Говоря об этой свободе, Шельский исходит из опре­деленной общественно-политической эпохи. Маркс от­мечал, что процесс капиталистической индустриализа­ции в значительной мере способствовал «осознанию» человеком себя, собственной идентичности. На опре­деленном этапе отчуждение труда от человека привело к эмансипации человека, который становился челове­ком «как таковым» и помимо выполняемой им работы: в условиях нарушенной «гармонии» с миром окружаю­щей природы, при превращении труда в исполнитель­скую, механическую, чисто абстрактную деятельность, при отделении человека от орудий труда самосознание человека становилось все более независимым от окру­жающих условий. Когда Шельский приводит в каче­стве характерного для философии XIX в. гегелевское требование к человеку «выдержать раздвоение», он имеет в виду, что субъективность человека имела в то время некое метафизическое прибежище, в котором чувствовала себя «высвобожденной» из формировавше­гося мира труда.

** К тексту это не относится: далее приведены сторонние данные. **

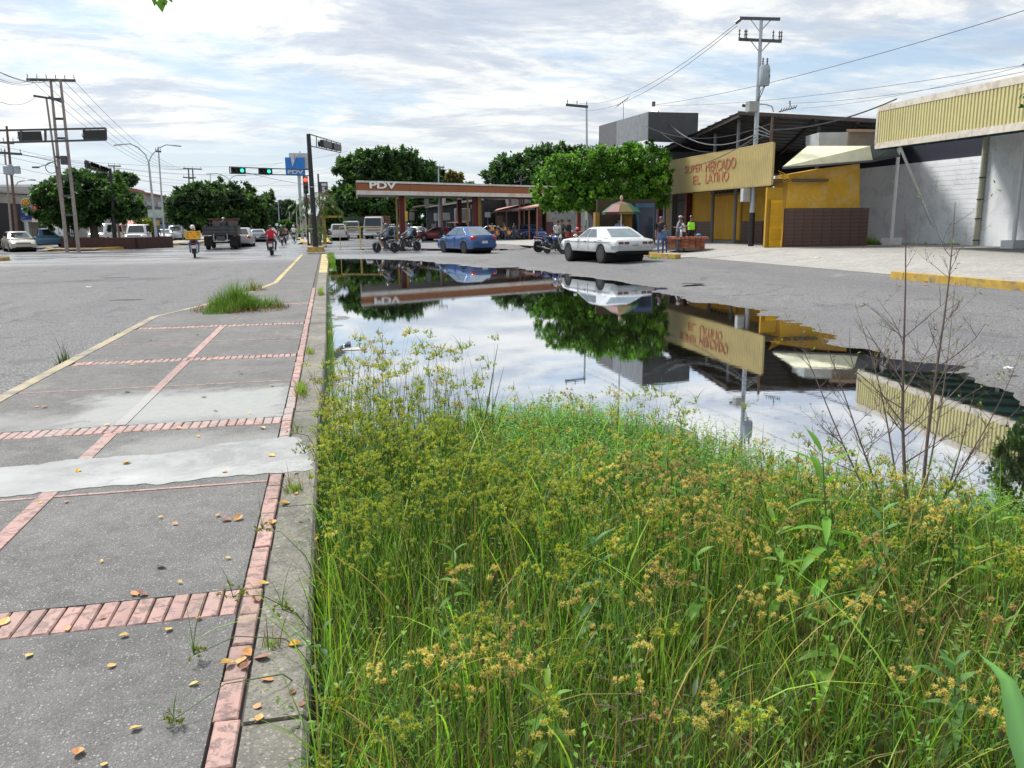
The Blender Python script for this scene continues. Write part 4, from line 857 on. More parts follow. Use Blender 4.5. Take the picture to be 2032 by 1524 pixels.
for x_ in (-2.7, 3.2): b = MB(); b.b2(x_, x_+.4, .2, 5, -.1, .75); b.build('side_wall', pm('dark_brick_wall', (.055, .022, .018)), t0)
b = MB(); b.b2(-2.3, 3.2, .35, 4.8, -.1, .6); b.build('soil', MUD, t0)
# median further up the avenue with yellow kerbs
med = [gxy(*q) for q in ((600, 484), (622, 487), (650, 484), (656, 476), (640, 462), (608, 462), (598, 476))]
kerb_run('yellow kerb around the next median strip beyond the junction', med+[med[0]], YKB, .2, .3, 2.5)
strip_sheet('pavement', med, LOT, .15, label='next median strip beyond the junction', step=1.0)
g0 = G(645, 485, .1); t0 = thing('yellow_barrier', 'orange-yellow steel barrier frame standing on the median beyond the black signal pole', 'barrier', g0); b = MB(); b.box((0, 0, 1.1), (.28, .28, 2.2)); b.build('post', YKB, t0); b = MB(); b.box((.6, .3, 2.2), (1.7, .2, .16)); b.build('rail', YKB, t0)
for i_, (x0, x1, yb) in enumerate(((676, 715, 495), (717, 757, 495))):       # folding traffic barriers
    a, c = Gz(x0, yb), Gz(x1, yb); t0 = thing('traffic_barrier', ['thin yellow pipe barrier on the road behind the left motorcyclist', 'second thin yellow pipe barrier closer to the left motorcyclist'][i_], 'barrier', a); d = c-a; b = MB(); up1 = Vector((0, 0, 1.5))
    b.tube([(0, 0, 0), up1], .022, 5); b.build('upright', pm('yellow_pipe', (.5, .36, .1), .6), t0); b = MB(); b.tube([d, d+up1], .022, 5); b.build('upright', pm('yellow_pipe', (.5, .36, .1), .6), t0); b = MB(); b.tube([up1, d+up1], .022, 5); b.build('rail', pm('yellow_pipe', (.5, .36, .1)), t0)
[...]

Сегодня, по его мнению, положение в корне изме­нилось благодаря полной вовлеченности человека в круговорот рационально-технического производства, в котором уже ничего не осталось от отчужденной фор­мы индустриального труда; это производство - универ­сальная форма человеческой жизнедеятельности.

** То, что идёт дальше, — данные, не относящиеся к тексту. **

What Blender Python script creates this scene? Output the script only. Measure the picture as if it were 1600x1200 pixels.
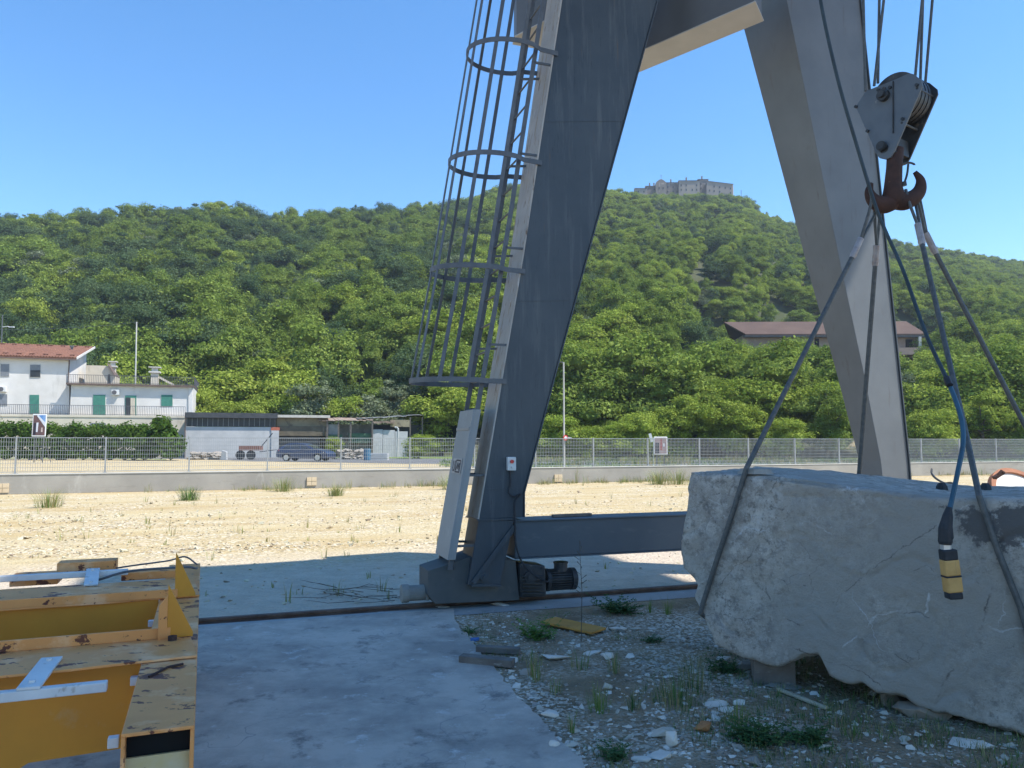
import bpy, bmesh, math, random
import numpy as np
from mathutils import Vector, Matrix, noise as mnoise

R = math.radians
rnd = random.Random(7)
scene = bpy.context.scene
for o in list(bpy.data.objects):
    bpy.data.objects.remove(o)
COL = scene.collection

# ------------------------------------------------------------------ camera, sky, sun
FPX, CAMH, PITCH = 1202.0, 1.63, R(4.28)
cam_d = bpy.data.cameras.new("camera")
cam = bpy.data.objects.new("camera", cam_d)
COL.objects.link(cam)
cam_d.sensor_fit = 'HORIZONTAL'
cam_d.sensor_width = 36.0
cam_d.lens = FPX / 1600 * 36
cam_d.clip_start = 0.05
cam_d.clip_end = 9000
cam.location = (0, 0, CAMH)
cam.rotation_euler = (R(90) + PITCH, 0, 0)
scene.camera = cam

T = Vector((.946, .326, 0)).normalized()        # along the rail, to the right
N = Vector((-T.y, T.x, 0))                      # away from the camera
Z = Vector((0, 0, 1))
SUN = (T * .53 - N * .36 + Z).normalized()      # towards the sun
sun_el = math.asin(SUN.z)
world = bpy.data.worlds.new("World")
scene.world = world
world.use_nodes = True
wn = world.node_tree
wn.nodes.clear()
sky = wn.nodes.new('ShaderNodeTexSky')
sky.sky_type = 'NISHITA'
sky.sun_disc = False
sky.sun_elevation = sun_el
sky.sun_rotation = math.atan2(SUN.x, SUN.y)
sky.altitude = 300
sky.air_density = 1.0
sky.dust_density = 0.0
sky.ozone_density = 2.0
hs = wn.nodes.new('ShaderNodeHueSaturation')
hs.inputs['Saturation'].default_value = 1.28
bg = wn.nodes.new('ShaderNodeBackground')
bg.inputs['Strength'].default_value = 0.125
wo = wn.nodes.new('ShaderNodeOutputWorld')
wn.links.new(sky.outputs[0], hs.inputs['Color'])
wn.links.new(hs.outputs[0], bg.inputs['Color'])
wn.links.new(bg.outputs[0], wo.inputs['Surface'])
sl = bpy.data.lights.new("sun", 'SUN')
sl.energy = 3.6
sl.angle = R(.5)
sl.color = (1.0, .955, .88)
so = bpy.data.objects.new("sun", sl)
COL.objects.link(so)
so.rotation_euler = SUN.to_track_quat('Z', 'Y').to_euler()
so.location = (20, -10, 40)
scene.view_settings.view_transform = 'Standard'
scene.view_settings.look = 'None'
scene.view_settings.gamma = 1
scene.view_settings.use_curve_mapping = False
scene.view_settings.exposure = 1.13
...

Столь существенный для Шельского вопрос о дис­кретности исторического процесса ставился уже Шпенглером, таким образом, некоторые из идей Шельского вовсе не являются чем-то абсолютно новым в буржуаз­ной исторической мысли XX в. «Дискретностью» исторического развития у Шпенглера обусловлена вся кар­тина разрозненных мировых культур... Кстати, Шель­ский сам напоминает о Шпенглере: он подчеркивает, что среди распространившихся концепций конца запад­ной культуры, ее перерождения, концепция «Заката Европы» обладала наибольшей взрывной силой.

Конец истории, утверждает Шельский, стал реаль­ностью. Еще точнее было бы сказать, что «окончилась» история в ее философской интерпретации. Место ис­торических наук заняла социология - объяснение ин­дустриального общества из собственных закономерно­стей его развития. (Причем сама социология, утверж­дает Шельский, становится компетентной лишь по мере того, как окончательно отказывается от историзма, ко­торый составляет ее слабую сторону, как, например, у М. Вебера.)

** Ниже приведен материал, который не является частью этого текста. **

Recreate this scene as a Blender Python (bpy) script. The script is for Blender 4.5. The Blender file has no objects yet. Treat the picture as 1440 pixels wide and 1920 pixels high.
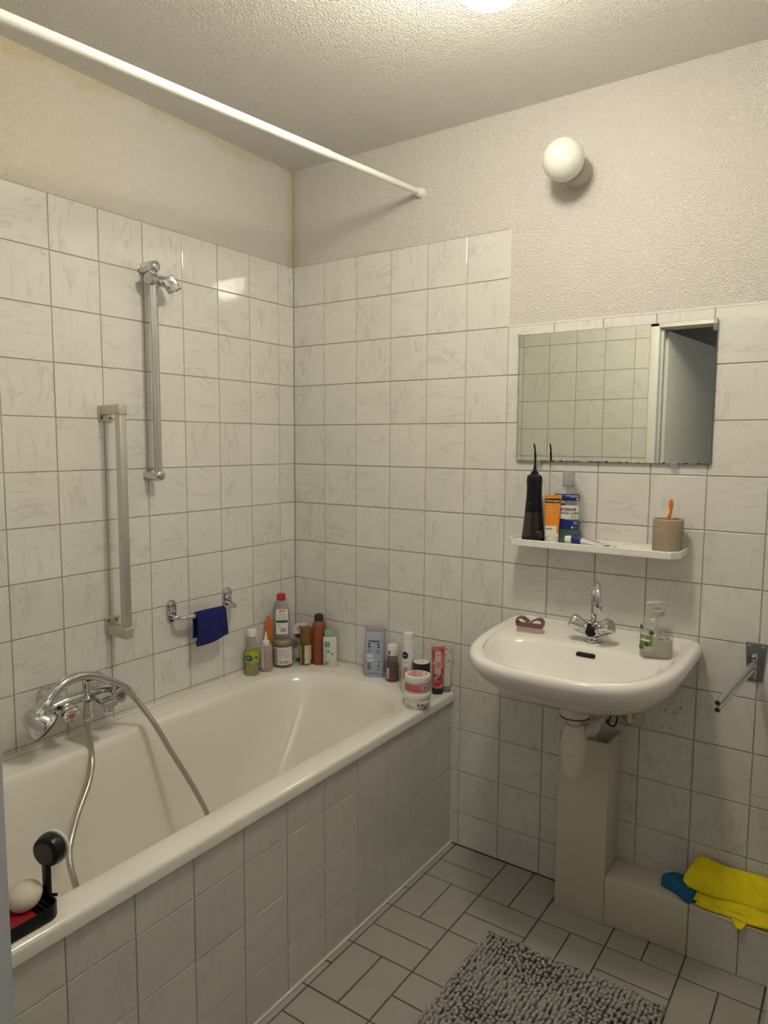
import bpy, bmesh, math, random
from mathutils import Vector, Matrix, Euler, noise
PI = math.pi
random.seed(7)
S = bpy.context.scene
COL = S.collection

# ------------------------------------------------------------------ camera
cam_d = bpy.data.cameras.new('camera'); cam = bpy.data.objects.new('camera', cam_d); COL.objects.link(cam)
CAM = Vector((1.8714, -2.0931, 1.4059))
YAW, PIT, ROL = -0.6035, -0.0983, 0.0059
_f = Vector((math.sin(YAW)*math.cos(PIT), math.cos(YAW)*math.cos(PIT), math.sin(PIT)))
_r0 = Vector((math.cos(YAW), -math.sin(YAW), 0)); _u0 = _r0.cross(_f)
_r = _r0*math.cos(ROL) + _u0*math.sin(ROL); _u = -_r0*math.sin(ROL) + _u0*math.cos(ROL)
cam.matrix_world = Matrix(((_r.x, _u.x, -_f.x, CAM.x), (_r.y, _u.y, -_f.y, CAM.y), (_r.z, _u.z, -_f.z, CAM.z), (0, 0, 0, 1)))
cam_d.sensor_fit = 'VERTICAL'; cam_d.sensor_height = 24.0; cam_d.lens = 24.0*1325.5/1920.0
cam_d.clip_start = 0.02; cam_d.clip_end = 50
S.camera = cam

# ------------------------------------------------------------------ world, exposure
w = bpy.data.worlds.new('world'); S.world = w; w.use_nodes = True
w.node_tree.nodes['Background'].inputs[0].default_value = (0.6, 0.7, 0.9, 1)
w.node_tree.nodes['Background'].inputs[1].default_value = 0.05
S.view_settings.view_transform = 'Standard'; S.view_settings.look = 'None'
S.view_settings.gamma = 1.0; S.view_settings.use_curve_mapping = False
S.view_settings.exposure = 0.0
S.cycles.sample_clamp_indirect = 30.0
LAMP_STRENGTH = 98.0
LAMP_COLOR = (1.0, 0.92, 0.72)
HALL_FILL_POWER = 12.0

# ------------------------------------------------------------------ materials
def newmat(name):
    m = bpy.data.materials.new(name); m.use_nodes = True
    return m, m.node_tree, m.node_tree.nodes['Principled BSDF']
def setp(b, **k):
    names = {'col': 'Base Color', 'rough': 'Roughness', 'metal': 'Metallic', 'spec': 'Specular IOR Level', 'trans': 'Transmission Weight',
             'ior': 'IOR', 'coat': 'Coat Weight', 'sheen': 'Sheen Weight', 'sss': 'Subsurface Weight', 'alpha': 'Alpha'}
    for a, v in k.items():
        if a == 'col' and len(v) == 3: v = (*v, 1)
        b.inputs[names[a]].default_value = v
MATS = {}
def plain(name, col, rough=0.4, metal=0.0, bump=0.0, bscale=200.0, var=0.0, vscale=30.0, **k):
    if name in MATS: return MATS[name]
    m, t, b = newmat(name); N = t.nodes; L = t.links
    setp(b, col=col, rough=rough, metal=metal, **k)
    tc = N.new('ShaderNodeTexCoord')
    if var:
        n = N.new('ShaderNodeTexNoise'); n.inputs['Scale'].default_value = vscale; n.inputs['Detail'].default_value = 3
        L.new(tc.outputs['Object'], n.inputs['Vector'])
        r = N.new('ShaderNodeMix'); r.data_type = 'RGBA'
        r.inputs[6].default_value = (*[max(0, c*(1-var)) for c in col], 1); r.inputs[7].default_value = (*[min(1, c*(1+var)) for c in col], 1)
        L.new(n.outputs['Fac'], r.inputs[0]); L.new(r.outputs[2], b.inputs['Base Color'])
    if bump:
        n = N.new('ShaderNodeTexNoise'); n.inputs['Scale'].default_value = bscale; n.inputs['Detail'].default_value = 2
        L.new(tc.outputs['Object'], n.inputs['Vector'])
        bp = N.new('ShaderNodeBump'); bp.inputs['Strength'].default_value = bump; bp.inputs['Distance'].default_value = 0.002
        L.new(n.outputs['Fac'], bp.inputs['Height']); L.new(bp.outputs['Normal'], b.inputs['Normal'])
    MATS[name] = m
    return m
def math_node(N, L, op, a, b=None):
    n = N.new('ShaderNodeMath'); n.operation = op
    for i, v in enumerate((a, b)):
        if v is None: continue
        if isinstance(v, (int, float)): n.inputs[i].default_value = v
        else: L.new(v, n.inputs[i])
    return n.outputs[0]
def ramp(N, L, src, stops):
    r = N.new('ShaderNodeValToRGB'); e = r.color_ramp.elements
    while len(e) < len(stops): e.new(0.5)
    for i, (p, c) in enumerate(stops):
        e[i].position = p; e[i].color = (*c, 1) if len(c) == 3 else c
    L.new(src, r.inputs[0]); return r.outputs[0]
def tile_material(name, base, vein, amount=1.0, rough=0.13):
    m, t, b = newmat(name); N = t.nodes; L = t.links
    tc = N.new('ShaderNodeTexCoord'); oi = N.new('ShaderNodeObjectInfo')
    rot = N.new('ShaderNodeVectorRotate'); rot.rotation_type = 'Z_AXIS'
    flip = math_node(N, L, 'GREATER_THAN', math_node(N, L, 'FRACT', math_node(N, L, 'MULTIPLY', oi.outputs['Random'], 37.3)), 0.5)
    L.new(math_node(N, L, 'MULTIPLY', flip, PI/2), rot.inputs['Angle']); L.new(tc.outputs['Object'], rot.inputs['Vector'])
    mp = N.new('ShaderNodeMapping'); mp.inputs['Scale'].default_value = (10.0, 30.0, 10.0); mp.inputs['Rotation'].default_value = (0, 0, 0.45)
    cx = N.new('ShaderNodeCombineXYZ'); L.new(math_node(N, L, 'MULTIPLY', oi.outputs['Random'], 91.0), cx.inputs[0]); L.new(math_node(N, L, 'MULTIPLY', oi.outputs['Random'], 57.0), cx.inputs[1])
    L.new(rot.outputs[0], mp.inputs['Vector'])
    add = N.new('ShaderNodeVectorMath'); add.operation = 'ADD'; L.new(mp.outputs[0], add.inputs[0]); L.new(cx.outputs[0], add.inputs[1])
    n1 = N.new('ShaderNodeTexNoise'); n1.inputs['Scale'].default_value = 1.0; n1.inputs['Detail'].default_value = 5; n1.inputs['Distortion'].default_value = 1.0
    L.new(add.outputs[0], n1.inputs['Vector'])
    n2 = N.new('ShaderNodeTexNoise'); n2.inputs['Scale'].default_value = 0.55; n2.inputs['Detail'].default_value = 2
    L.new(add.outputs[0], n2.inputs['Vector'])
    ridge = math_node(N, L, 'ABSOLUTE', math_node(N, L, 'SUBTRACT', n1.outputs['Fac'], 0.5))
    v = ramp(N, L, ridge, [(0.0, (1, 1, 1)), (0.016, (0.6, 0.6, 0.6)), (0.07, (0.0, 0.0, 0.0))])
    msk = ramp(N, L, n2.outputs['Fac'], [(0.42, (0, 0, 0)), (0.62, (1, 1, 1))])
    fac = math_node(N, L, 'MULTIPLY', math_node(N, L, 'MULTIPLY', v, msk), amount)
    mix = N.new('ShaderNodeMix'); mix.data_type = 'RGBA'
    mix.inputs[6].default_value = (*base, 1); mix.inputs[7].default_value = (*vein, 1)
    L.new(fac, mix.inputs[0])
    # slight shade difference from tile to tile
    hv = N.new('ShaderNodeHueSaturation'); L.new(mix.outputs[2], hv.inputs['Color'])
    L.new(math_node(N, L, 'ADD', math_node(N, L, 'MULTIPLY', oi.outputs['Random'], 0.05), 0.97), hv.inputs['Value'])
    L.new(hv.outputs[0], b.inputs['Base Color'])
    n3 = N.new('ShaderNodeTexNoise'); n3.inputs['Scale'].default_value = 25.0; n3.inputs['Detail'].default_value = 1
    L.new(tc.outputs['Object'], n3.inputs['Vector'])
    bp = N.new('ShaderNodeBump'); bp.inputs['Strength'].default_value = 0.12; bp.inputs['Distance'].default_value = 0.002
    L.new(n3.outputs['Fac'], bp.inputs['Height']); L.new(bp.outputs['Normal'], b.inputs['Normal'])
    setp(b, rough=rough, spec=0.8)
    MATS[name] = m; return m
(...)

Социологии, подчеркивает Шельский, мы обязаны прежде всего «рационализацией растерянности» перед фактами техники и индустрии. Социология (а с нею - современный человек) сталкивается с явлением, при­знать которое нам труднее всего, а именно: со «стабилизацией индустриального общества, с упрочением и затвердением вновь образовавшихся социальной и „при­родной" среды, присущих новой культурной эпохе». Этому способствуют, с одной стороны, реформы обра­зования, управления и т. п., с другой же - естествен­ная адаптация: «...в глубинных слоях человеческого поведения, в привычках, нравах, структуре стимулов, способностях и реакциях последовало приспособление человека к современной технике, ее формам производ­ства, ее социальным структурам». Подтверждение это­му, - в частности, тот факт, что молодежь очень легко справляется с техникой, бюрократическими структура­ми, средствами массовой информации и т. д. Осознание стабильности повсюду тормозится лишь дина­мической идеей "кризиса» (неизживаемой, но лишен­ной реального смысла).